10/15/2007 18:27

Emergency Operations Center

I was reading a continuing education article about designing Emergency Operations Centers for emergency government services. The brand new centers are full of shiny conference tables and bright computer displays (which are always turned on for the pictures).

Behind the photos, the buildings are said to have special features to protect the structure, the occupants, and the operational functions from such probable risks as earthquakes, windstorms, power outages, and errant drivers. Those same features may be protective against less likely risks such as terrorists or nuclear attacks.

There are also intelligent additions such as personal environmental control systems which, the article says, "not only improve building performance, but also ... generally create a more comfortable environment for employees". (What a concept! Improve the building's performance and the people's performance.)

Well, it all seemed pretty cool.

Being the analytical type, you can guess that I immediately wondered Why? Being locked inside a large room with computer displays and scores of people "in stressful situations" (as the article understates) will never be my ideal employment. Yet there is something immensely appealing about the Emergency Operations Center. What?

My conclusion is that what is appealing is working together on an important mission.

Being a part of the team is half this appeal. No one films movies about loners who wander through life without any purpose. Almost no one. There isn't a lot of appeal there. (It is true that some movie anti-heroes are presented as loners, but most really aren't. And they are always working with a team when they are at their most heroic.)

The mission must be real, too. Something on the order of saving the world from destruction or (should I repeat this jibe?) Making the World Safe For Democracy will work. Even gaining control over energy waste might be sufficient if there could be a direct connection between the heroic action and the result.

I tend to think there needs to be a mission so that you, either as hero or as audience, can tell whether whether success is being achieved.

You have to be able to keep score, or what kind of a game is it?

Part of the appeal is playing the part, watching yourself be the hero carrying out your mission. Think of 7-year-old boys playing make-believe. For introverts, the score might be any realistic measure showing how close we have come to actual and final victory. For others, the applause meter might be a sufficient metric.

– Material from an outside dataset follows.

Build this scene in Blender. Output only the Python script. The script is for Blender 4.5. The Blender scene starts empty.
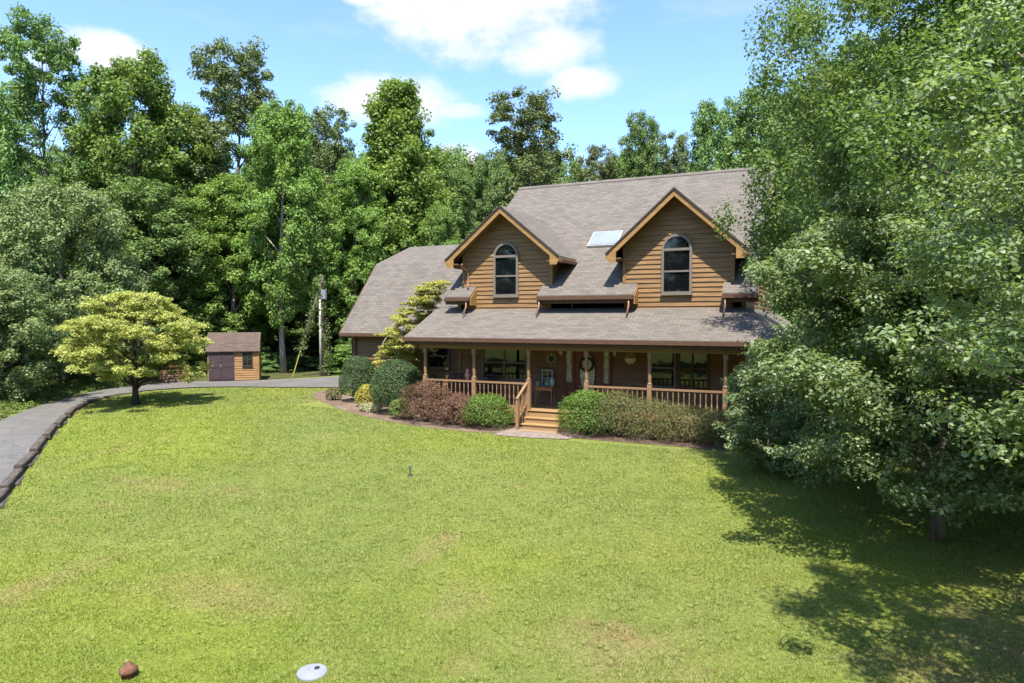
import bpy, math, random
import numpy as np
from mathutils import Vector, Matrix, Euler
R = math.radians
random.seed(7)
scn = bpy.context.scene
COL = scn.collection
CAMZ = 4.0
YAW = 24.6

# ------------------------------------------------------------------ materials
class NT:
    def __init__(s, name):
        s.m = bpy.data.materials.new(name); s.m.use_nodes = True
        s.t = s.m.node_tree; s.t.nodes.clear()
        s.out = s.n('ShaderNodeOutputMaterial')
    def n(s, typ, **kw):
        nd = s.t.nodes.new(typ)
        for k, v in kw.items():
            if k in nd.inputs.keys(): nd.inputs[k].default_value = v
            else: setattr(nd, k, v)
        return nd
    def l(s, a, b): s.t.links.new(a, b)
    def math(s, op, a, b=None, clamp=False):
        nd = s.t.nodes.new('ShaderNodeMath'); nd.operation = op; nd.use_clamp = clamp
        for i, v in enumerate((a, b)):
            if v is None: continue
            if isinstance(v, (int, float)): nd.inputs[i].default_value = v
            else: s.l(v, nd.inputs[i])
        return nd.outputs[0]
    def mix(s, fac, a, b, blend='MIX'):
        nd = s.t.nodes.new('ShaderNodeMix'); nd.data_type = 'RGBA'; nd.blend_type = blend; nd.clamp_factor = True
        for i, v in ((0, fac), (6, a), (7, b)):
            if isinstance(v, (int, float)): nd.inputs[i].default_value = v
            elif isinstance(v, tuple): nd.inputs[i].default_value = (*v[:3], 1)
            else: s.l(v, nd.inputs[i])
        return nd.outputs[2]
    def noise(s, vec, scale, detail=3, rough=.55, dist=0):
        nd = s.n('ShaderNodeTexNoise', Scale=scale, Detail=detail, Roughness=rough, Distortion=dist)
        if vec is not None: s.l(vec, nd.inputs['Vector'])
        return nd.outputs['Fac']
    def ramp(s, fac, lo, hi):
        nd = s.n('ShaderNodeMapRange'); nd.inputs[1].default_value = lo; nd.inputs[2].default_value = hi
        nd.interpolation_type = 'SMOOTHSTEP'
        s.l(fac, nd.inputs[0]); return nd.outputs[0]
    def mapping(s, vec, scale=(1, 1, 1), loc=(0, 0, 0)):
        nd = s.n('ShaderNodeMapping'); nd.inputs['Scale'].default_value = scale; nd.inputs['Location'].default_value = loc
        s.l(vec, nd.inputs['Vector']); return nd.outputs[0]
    def obj(s): return s.n('ShaderNodeTexCoord').outputs['Object']
    def pos(s): return s.n('ShaderNodeNewGeometry').outputs['Position']
    def uv(s): return s.n('ShaderNodeTexCoord').outputs['UV']
    def bsdf(s, col, rough=.6, spec=.4, metal=0, bump=None, bd=.01, bs=.5):
        p = s.n('ShaderNodeBsdfPrincipled'); p.inputs['Roughness'].default_value = rough if isinstance(rough, (int, float)) else .5
        if not isinstance(rough, (int, float)): s.l(rough, p.inputs['Roughness'])
        p.inputs['Specular IOR Level'].default_value = spec; p.inputs['Metallic'].default_value = metal
        if isinstance(col, tuple): p.inputs['Base Color'].default_value = (*col, 1)
        else: s.l(col, p.inputs['Base Color'])
        if bump is not None:
            b = s.n('ShaderNodeBump', Distance=bd, Strength=bs); s.l(bump, b.inputs['Height']); s.l(b.outputs[0], p.inputs['Normal'])
        s.l(p.outputs[0], s.out.inputs[0]); return p

def m_wood(name, c, var=.35, rough=.6, grain=40):
    t = NT(name); uv = t.uv()
    g = t.noise(t.mapping(uv, (1.2, grain, 1)), 1.0, 5, .6)
    b = t.noise(t.mapping(uv, (.45, 6.0, 1)), 1.0, 2, .5)
    dark = tuple(x * (1 - var) for x in c); lite = tuple(min(1, x * (1 + var * .7)) for x in c)
    col = t.mix(t.ramp(g, .3, .7), dark, lite)
    col = t.mix(t.ramp(b, .35, .7), col, t.mix(.5, col, tuple(x * .55 for x in c)))
    t.bsdf(col, rough, .3, bump=g, bd=.004, bs=.5); return t.m
def m_plain(name, c, rough=.5, spec=.4, metal=0, var=.15, scale=6):
    t = NT(name)
    n = t.noise(t.obj(), scale, 4)
    col = t.mix(t.ramp(n, .3, .7), tuple(x * (1 - var) for x in c), tuple(min(1, x * (1 + var)) for x in c))
    t.bsdf(col, rough, spec, metal, bump=n, bd=.002, bs=.3); return t.m
def m_shingle(name, c):
    t = NT(name); uv = t.uv()
    def brick(w, h, off):
        b = t.n('ShaderNodeTexBrick'); t.l(t.mapping(uv, (1, 1, 1), (off, off * .7, 0)), b.inputs['Vector'])
        b.inputs['Scale'].default_value = 1; b.inputs['Brick Width'].default_value = w; b.inputs['Row Height'].default_value = h
        b.inputs['Mortar Size'].default_value = .007; b.inputs['Mortar Smooth'].default_value = .3
        b.inputs['Color1'].default_value = (0, 0, 0, 1); b.inputs['Color2'].default_value = (1, 1, 1, 1); b.inputs['Mortar'].default_value = (.15, .15, .15, 1)
        return b
    b = brick(.31, .145, 0); f = b.outputs['Color']
    lo = tuple(x * .70 for x in c); hi = tuple(x * 1.28 for x in c)
    col = t.mix(f, lo, hi)
    col = t.mix(t.math('MULTIPLY', b.outputs['Fac'], .75), col, tuple(x * .35 for x in c))
    n = t.noise(t.mapping(uv, (1.0, 3.0, 1)), 1.3, 4)
    col = t.mix(t.ramp(n, .35, .7), col, t.mix(.35, col, (c[0] * 1.35, c[1] * 1.2, c[2] * 1.15)))
    n2 = t.noise(t.mapping(uv, (.5, .12, 1)), 1.0, 3)
    col = t.mix(t.ramp(n2, .5, .8), col, t.mix(.3, col, tuple(x * .5 for x in c)))
    gr = t.noise(uv, 160, 2)
    col = t.mix(.35, col, t.mix(gr, tuple(x * .5 for x in c), tuple(x * 1.6 for x in c)))
    h = t.math('SUBTRACT', gr, t.math('MULTIPLY', b.outputs['Fac'], 2.0))
    t.bsdf(col, .9, .2, bump=h, bd=.008, bs=.8); return t.m
def m_leaf(name, dark, lite, trans=.3, rough=.55, spec=.22, objvar=.25, hue=.474):
    t = NT(name)
    at = t.n('ShaderNodeAttribute', attribute_name='tint').outputs['Fac']
    col = t.mix(at, dark, lite)
    oi = t.n('ShaderNodeObjectInfo').outputs['Random']
    hs = t.n('ShaderNodeHueSaturation'); t.l(col, hs.inputs['Color'])
    t.l(t.math('ADD', t.math('MULTIPLY', oi, .022), hue), hs.inputs['Hue']); hs.inputs['Saturation'].default_value = .90
    t.l(t.math('ADD', t.math('MULTIPLY', oi, objvar), 1 - objvar * .5), hs.inputs['Value'])
    p = t.bsdf(hs.outputs[0], rough, spec)
    tr = t.n('ShaderNodeBsdfTranslucent')
    t.l(t.mix(1.0, hs.outputs[0], (1.25, 1.35, .55), 'MULTIPLY'), tr.inputs['Color'])
    mx = t.n('ShaderNodeMixShader'); mx.inputs[0].default_value = trans
    t.l(p.outputs[0], mx.inputs[1]); t.l(tr.outputs[0], mx.inputs[2]); t.l(mx.outputs[0], t.out.inputs[0])
    return t.m
def m_bark(name, c):
    t = NT(name)
    n = t.noise(t.mapping(t.obj(), (6, 6, 1.2)), 1.5, 5, .65)
    col = t.mix(t.ramp(n, .35, .65), tuple(x * .45 for x in c), c)
    t.bsdf(col, .85, .2, bump=n, bd=.04, bs=.8); return t.m
def lawn_color(t, blades=False):
    p = t.pos()
    big = t.noise(p, .22, 4, .6); mid = t.noise(p, 1.1, 5, .6, .6); fine = t.noise(p, 14, 4, .7)
    c = t.mix(t.ramp(big, .35, .68), (.195, .242, .038), (.255, .280, .052))
    c = t.mix(t.ramp(mid, .45, .75), c, (.265, .275, .064))
    c = t.mix(t.math('MULTIPLY', t.ramp(t.noise(p, 2.6, 4, .7), .52, .72), .5), c, (.120, .185, .034))
    # mowing passes: slightly different greens in curved bands
    w = t.n('ShaderNodeTexWave', wave_type='RINGS', rings_direction='Z', Scale=.32, Distortion=1.2, Detail=1.0)
    w.inputs['Detail Scale'].default_value = .3
    t.l(t.mapping(p, (1, 1, 0), (-4.0, 12.0, 0)), w.inputs['Vector'])
    c = t.mix(t.math('MULTIPLY', w.outputs['Fac'], .42), c, (.262, .270, .060))
    # dry, worn patches of tan thatch
    c = t.mix(t.ramp(t.noise(p, .11, 3, .5), .42, .62), t.mix(.4, c, (.215, .240, .080)), t.mix(.35, c, (.255, .300, .032)))
    dry = t.math('MULTIPLY', t.ramp(t.math('ADD', t.noise(p, .42, 5, .65, .4), t.math('MULTIPLY', t.math('SUBTRACT', t.noise(p, 5, 4, .7), .5), .25)), .56, .80), .5)
    s = t.n('ShaderNodeSeparateXYZ'); t.l(p, s.inputs[0])
    nz = t.math('ADD', t.math('MULTIPLY', t.math('SUBTRACT', t.noise(p, .9, 6, .75, .8), .5), 4.2), t.math('MULTIPLY', t.math('SUBTRACT', t.noise(p, 6, 4, .7), .5), 2.2))
    for (x, y, rx, ry, k) in ((-15.8, 12.0, 1.5, .8, .75), (-13.4, 12.4, .9, .5, .6), (-21.6, 24.6, 2.6, .7, .6), (-6.7, 11.2, .35, 1.0, .85),
                              (-5.2, 9.5, .5, .7, .8), (-2.4, 8.9, 1.3, .8, .9), (2.2, 11.2, 1.3, 1.2, 1.0), (1.5, 9.8, 1.2, .7, .8), (-9.0, 8.2, 1.6, .7, .7),
                              (-12.4, 7.2, .5, 1.8, .8), (3.4, 12.8, 1.5, .9, .8), (-17.0, 23.1, 3.2, .25, .5)):
        dx = t.math('DIVIDE', t.math('SUBTRACT', s.outputs[0], x), rx); dy = t.math('DIVIDE', t.math('SUBTRACT', s.outputs[1], y), ry)
        d = t.math('ADD', t.math('ADD', t.math('MULTIPLY', dx, dx), t.math('MULTIPLY', dy, dy)), nz)
        m = t.math('MULTIPLY', t.math('SUBTRACT', 1.0, t.ramp(d, -1.0, 1.6)), k * .8)
        dry = t.math('MAXIMUM', dry, m)
    c = t.mix(dry, c, t.mix(t.ramp(mid, .4, .6), (.34, .275, .13), (.36, .22, .13)))
    if not blades:
        c = t.mix(t.ramp(fine, .3, .75), t.mix(.55, c, (.03, .05, .012)), c)
    return c, fine
def m_lawn():
    t = NT('lawn'); c, f = lawn_color(t)
    p = t.pos(); n = t.noise(p, 30, 5, .8)
    t.bsdf(c, .9, .1, bump=t.math('ADD', n, t.math('MULTIPLY', f, 1.5)), bd=.05, bs=.8); return t.m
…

As I said, this article I was reading was presented as professional continuing education. It is followed by a mail-in multiple-choice quiz. This has the unfortunate effect of revealing how far continuing education strays from imagining myself as a key member of an Emergency Operations Center team saving the city from clear and present danger.

The reality of emergency government is probably far more mundane than the imagination, but continuing education is pretty much dead opposite. I wonder if actual reality would be more pleasant if we could make it just a little more like being part of a team with an important mission and a little less like continuing education.